In practice, handwriting fonts are successfully read every day across a vast range of applications. Café menus in handwriting-style type are read by millions of people without incident. Packaging with brush script product names is legible to anyone who encounters it. Wedding invitation copy in calligraphic script is read without difficulty by people who’ve never taken a typography course. Brand logotypes in flowing script — from Coca-Cola to Ford’s historical wordmarks — are among the most-read typographic forms in the world.
The contexts where these fonts work share some common features: they’re typically used at adequate sizes, in settings where readers approach the text with enough attention to read display or semi-display type, and where the font choice itself signals context in ways that help readers adjust their reading mode. None of these are unusual conditions — they describe the majority of real-world handwriting font use.

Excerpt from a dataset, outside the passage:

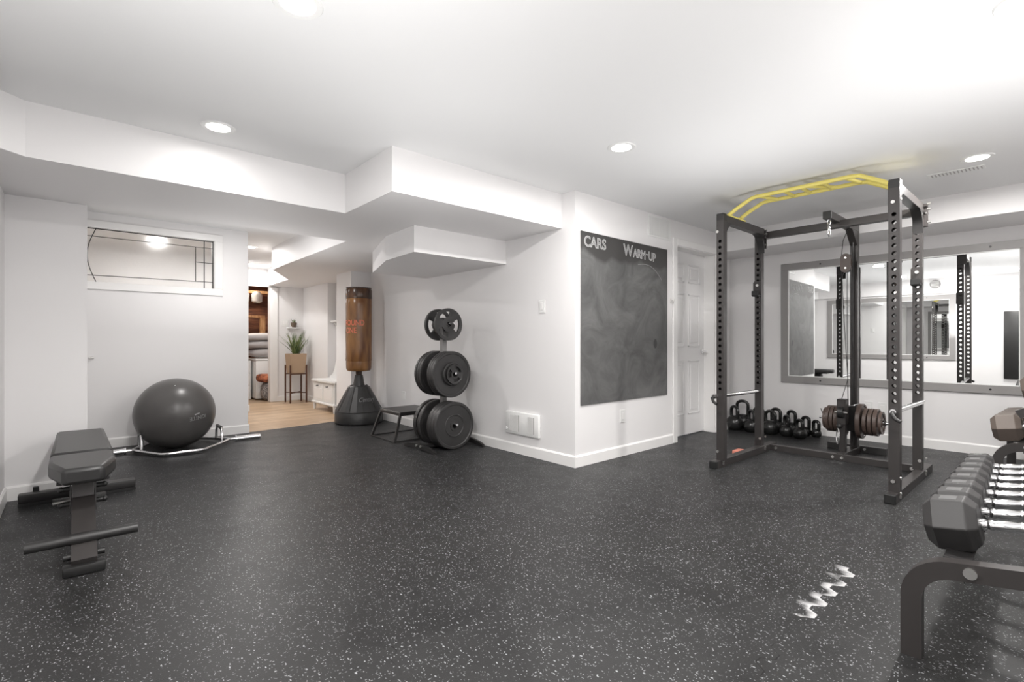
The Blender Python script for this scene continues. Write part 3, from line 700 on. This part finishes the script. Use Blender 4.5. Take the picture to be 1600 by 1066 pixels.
KBS = [(5.86, 2.665, .285, .097, 1.0, 'largest black kettlebell, leftmost in the front row beside the left rack post'),
       (6.06, 2.66, .335, .095, 1.7, 'black kettlebell with the tallest handle, behind the leftmost one'),
       (5.85, 2.465, .255, .088, .9, 'black kettlebell second from left in the front row'),
       (6.06, 2.47, .27, .085, 1.4, 'black kettlebell behind the rear left rack post'),
       (5.88, 2.27, .27, .090, 1.3, 'black kettlebell just right of the rear left rack post'),
       (6.08, 2.285, .275, .083, 1.3, 'black kettlebell in the back row, behind the one right of the rack post'),
       (5.88, 2.10, .232, .075, .75, 'black kettlebell with a wide open handle, turned towards the room'),
       (6.10, 2.125, .262, .072, 1.2, 'black kettlebell in the back row, right of centre'),
       (5.84, 1.955, .208, .072, .95, 'small black kettlebell at the right end of the front row'),
       (6.07, 1.97, .215, .056, 1.3, 'narrow small black kettlebell, second from the right end'),
       (6.06, 1.865, .185, .052, 1.1, 'smallest black kettlebell, apart at the right end')]
for k in KBS: kettlebell(*k)

# ------------------------------------------------------------------ dumbbell racks
def db_rack(x0, x1, yaw, label, tiers):
    e = thing('dumbbell_rack', (x0, .36, 0), label, 'dumbbell rack', yaw)
    Ln = x1-x0
    def frame(x):
        b = MB()
        pts = [(x, 0, 0), (x, 0, .20)]
        r = .115
        pts += [(x, -r+r*math.cos(math.radians(a)), .20+r*math.sin(math.radians(a))) for a in range(10, 83, 8)]
        last = pts[-1]; dy_ = -.62
        pts += [(x, last[1]+dy_*t, last[2]-dy_*t*.155) for t in (.3, 1)]
        b.tube(pts, 0, rect=(.055, .05), up=(0, 1, 0)); b.build('side_frame', RACKM, e, smooth=30)
        MB().cyl((x-.025, -.145, .322), (x-.033, -.145, .322), .017, n=20).build('frame_bolt', STEEL, e)
        b = MB(); b.box(x-.025, x+.025, -.66, -.61, 0, .9 if tiers > 1 else .42, .002)
        b.build('rear_leg', RACKM, e, smooth=0)
        if tiers > 1:
            b = MB(); b.tube([(x, -.10, .54), (x, -.16, .575), (x, -.62, .66)], 0, rect=(.055, .05), up=(0, 0, 1)); b.tube([(x, -.30, .36), (x, -.30, .60)], 0, rect=(.05, .05)); b.build('upper_frame', RACKM, e, smooth=30)
    frame(0); frame(Ln)
    for (yy, zz) in ((-.11, .342), (-.40, .387)):
        b = MB(); b.box(.025, Ln-.025, yy-.035, yy+.035, zz-.006, zz, .001)
        M = Matrix(((0, 0, 1, 0), (1, 0, 0, 0), (0, 1, 0, 0), (0, 0, 0, 1)))
        b.prism([(yy+.0, zz-.004), (yy-.028, zz-.004), (yy-.018, zz-.075)], .02, Ln-.02, M)
        b.build('shelf_rail', BLKMET, e, smooth=0)
    if tiers > 1:
        for (yy, zz) in ((-.17, .612), (-.46, .665)):
            MB().box(.0, Ln, yy-.035, yy+.035, zz-.006, zz, .001).build('shelf_rail', BLKMET, e, smooth=0)
    return e
def dumbbell(src, loc, yaw, pitch, s, hl, label, m, group):
    """hex dumbbell lying along -y from its front head"""
    e = thing('dumbbell', loc, label, 'dumbbell', yaw, group); e.rotation_euler = (pitch, 0, yaw)
    R = s/2/math.cos(math.pi/6); ln = s*.86
    for k, y0 in ((0, 0), (1, -(ln+hl))):
        b = MB(); bm = b.bm
        # hexagon with flat bottom, chamfered towards both faces
        def ring(y, r): return [bm.verts.new((r*math.cos(math.radians(60*i)), y, s/2+r*math.sin(math.radians(60*i)))) for i in range(6)]
        # circumscribed hexagon radius R, flats at top and bottom
        rs = [ring(y0+ln/2, R*.72), ring(y0+ln*.30, R), ring(y0-ln*.30, R), ring(y0-ln/2, R*.70)]
        for A, B in zip(rs, rs[1:]):
            for i in range(6): bm.faces.new((A[i], A[(i+1) % 6], B[(i+1) % 6], B[i]))
        bm.faces.new(rs[0]); bm.faces.new(rs[-1][::-1])
        b.build('dumbbell_head', m, e, smooth=0, bev=.004)
        b = MB(); b.box(-R*.30, R*.30, y0-ln*.16, y0+ln*.16, s-.0005, s+.0012, .0005); b.build('weight_mark', MARK if m == HEX else HEXB, e, smooth=0)
    b = MB(); r0 = .0135; y1 = -ln/2; M = Matrix.Translation((0, 0, s/2)) @ Matrix.Rotation(math.pi/2, 4, 'X')
    p = [(0, -y1-.012), (.019, -y1-.012), (.019, -y1+.012), (r0, -y1+.016)]
    q = -y1
    p += [(r0, q+hl*.14), (.0165, q+hl*.17), (.0165, q+hl*.24), (r0+.001, q+hl*.27), (.0175, q+hl*.5), (r0+.001, q+hl*.73), (.0165, q+hl*.76), (.0165, q+hl*.83), (r0, q+hl*.86), (r0, q+hl-.016), (.019, q+hl-.012), (.019, q+hl+.012), (0, q+hl+.012)]
    b.lathe(p, 20, M).build('dumbbell_handle', CHROME, e, smooth=40)
    return e
db_rack(2.10, 3.62, .02, 'black dumbbell rack in the right foreground with curved tube legs', 1)
ords = ['nearest', 'second nearest', 'third nearest', 'fourth nearest', 'fifth nearest', 'sixth nearest', 'seventh nearest', 'farthest']
for i in range(8):
    s_ = .165-.0055*i; x = 2.265+.172*i
    dumbbell(None, (x, .262+.02*(x-2.1)+.003*i, .3385), .02, -.153, s_, .125, f'black hexagonal dumbbell with chrome grip on the front rack, {ords[i]} of eight', HEX, 'hex dumbbells on the near rack')
db_rack(4.86, 6.0, .0, 'black dumbbell rack standing in the far right corner', 2)
for i in range(5):
    x = 5.03+.2*i
    dumbbell(None, (x, .308, .3330), 0, -.153, .185-.006*i, .13, f'brown hexagonal dumbbell low on the far rack, {ords[i]} of five', HEXB, 'brown dumbbells on the far rack')
for i in range(4):
    x = 5.03+.22*i
    dumbbell(None, (x, .15, .619), 0, -.18, .19-.006*i, .13, f'brown hexagonal dumbbell on the upper tier of the far rack, {ords[i]} of four', HEXB, 'brown dumbbells on the far rack upper tier')

# ------------------------------------------------------------------ plate tree
pt = thing('plate_tree', (2.75, 4.15, 0), 'grey steel weight plate tree standing by the white wall', 'plate tree')
MB().box(-.025, .025, -.025, .025, .04, 1.27, .002).build('tree_post', SILVER, pt, smooth=0)
MB().box(-.027, .027, -.027, .027, 1.262, 1.275, .003).build('post_cap', BLACK, pt)
for z, l1 in ((1.215, .20), (.735, .22), (.243, .24)):
    for sg in (-1, 1):
        g = MB(); g.cyl((0, sg*.02, z), (0, sg*l1, z), .0125, n=16); g.cyl((0, sg*.025, z), (0, sg*.035, z), .03, n=20); g.build('plate_peg', CHROME, pt)
for x in (-.27, .29):
    pts = [(-.275, .0), (-.275, .022), (-.20, .045), (-.08, .062), (.08, .062), (.20, .045), (.275, .022), (.275, .0), (.2, .006), (0, .02), (-.2, .006)]
    M = Matrix.Translation((x, -.0, 0)) @ Matrix(((0, 0, 1, 0), (1, 0, 0, 0), (0, 1, 0, 0), (0, 0, 0, 1)))
    MB().prism(pts, -.012, .012, M).build('tree_foot', BLKMET, pt, smooth=0)
    for yy in (-.04, .04): MB().cyl((x-.012, yy, .042), (x-.02, yy, .042), .012, n=16).build('foot_bolt', STEEL, pt)
MB().box(-.26, .28, -.03, .03, .022, .045, .002).build('tree_crossbar', BLKMET, pt, smooth=0)
def bumper(R, t):
    h = t/2
    return [(.026, -h), (.05, -h), (.052, -h+.004), (R*.42, -h+.004), (R*.44, -h), (R*.47, -h), (R*.49, -h+.005), (R*.86, -h+.005), (R*.885, -h), (R-.006, -h), (R, -h+.006), (R, h-.006), (R-.006, h), (R*.885, h), (R*.86, h-.005), (R*.49, h-.005), (R*.47, h), (R*.44, h), (R*.42, h-.004), (.052, h-.004), (.05, h), (.026, h), (.026, -h)]
B1 = MB().lathe(bumper(.228, .048), 64).build('bumper_plate', PLATE)
B2 = MB().lathe(bumper(.225, .034), 64).build('bumper_plate', PLATE)
G1 = spoke_plate(.158, .030, PLATE, 'grip_plate'); G2 = spoke_plate(.095, .024, PLATE, 'grip_plate')
S1 = MB().lathe(bumper(.115, .022), 40).build('grip_plate', PLATE)
TX, TY = 2.75, 4.15
used2 = set()
def tp(src, dy_, z, label, group, roll=0):
    if src.name in used2: o = src.copy(); COL.objects.link(o)
    else: o = src; used2.add(src.name)
    place(o, TX, TY+dy_, z, 0, roll); return tag(o, label, 'weight plate', group)
g = 'bumper plates on the bottom pegs'; zb = .230
for dy_, lb in ((-.075, 'third from the front'), (-.126, 'second from the front'), (-.177, 'front one with a plain face')): tp(B1, dy_, zb, 'bumper plate on the bottom front peg of the tree, '+lb, g)
for dy_, lb in ((.10, 'nearer the post'), (.175, 'at the back end')): tp(B1, dy_, zb, 'thick black bumper plate on the bottom rear peg of the tree, '+lb, g)
g = 'bumper plates on the middle pegs'; zb = .722
for dy_, lb in ((-.065, 'nearest the post'), (-.102, 'second from the post'), (-.139, 'front one behind a small plate')): tp(B2, dy_, zb, 'bumper plate on the middle front peg of the tree, '+lb, g)
for dy_, lb in ((.085, 'nearest the post'), (.122, 'middle of three'), (.165, 'at the back end')): tp(B2, dy_, zb, 'black bumper plate on the rear middle peg of the tree, '+lb, g)
tp(S1, -.170, .727, 'small round black plate pressed against the middle front bumper plate', None)
tp(G2, -.194, .725, 'smallest black slotted grip plate on the front of the middle peg', None, .3)
tp(G1, -.085, 1.208, 'black three slot grip plate on the top front peg of the tree', None, 1.4)
tp(G1, .085, 1.208, 'black three slot grip plate on the top rear peg of the tree', None, .6)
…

The contexts where handwriting fonts struggle — sustained body text at small sizes, poor printing conditions, general-audience low-stakes reading — are real, but they’re the same contexts where many display-category fonts from any typographic tradition struggle. A display slab serif, an ornate blackletter, a condensed headline grotesque — all of these share the same limitations in the same conditions. Singling out handwriting fonts as a category for the legibility concern misidentifies where the actual problem is.
The Right Question
The right question about legibility is never “is this a handwriting font?” It’s always more specific: is this particular font, with its specific design choices about x-height, contrast, spacing, and letterform complexity, appropriate for this reading task, at this size, in this output medium, for this reader?
That question applies equally to every typeface choice. Answering it well requires knowing something about the specific font’s design, understanding the output conditions, and being realistic about the reading task. It does not require avoiding an entire category because some members of that category are inappropriate for some uses.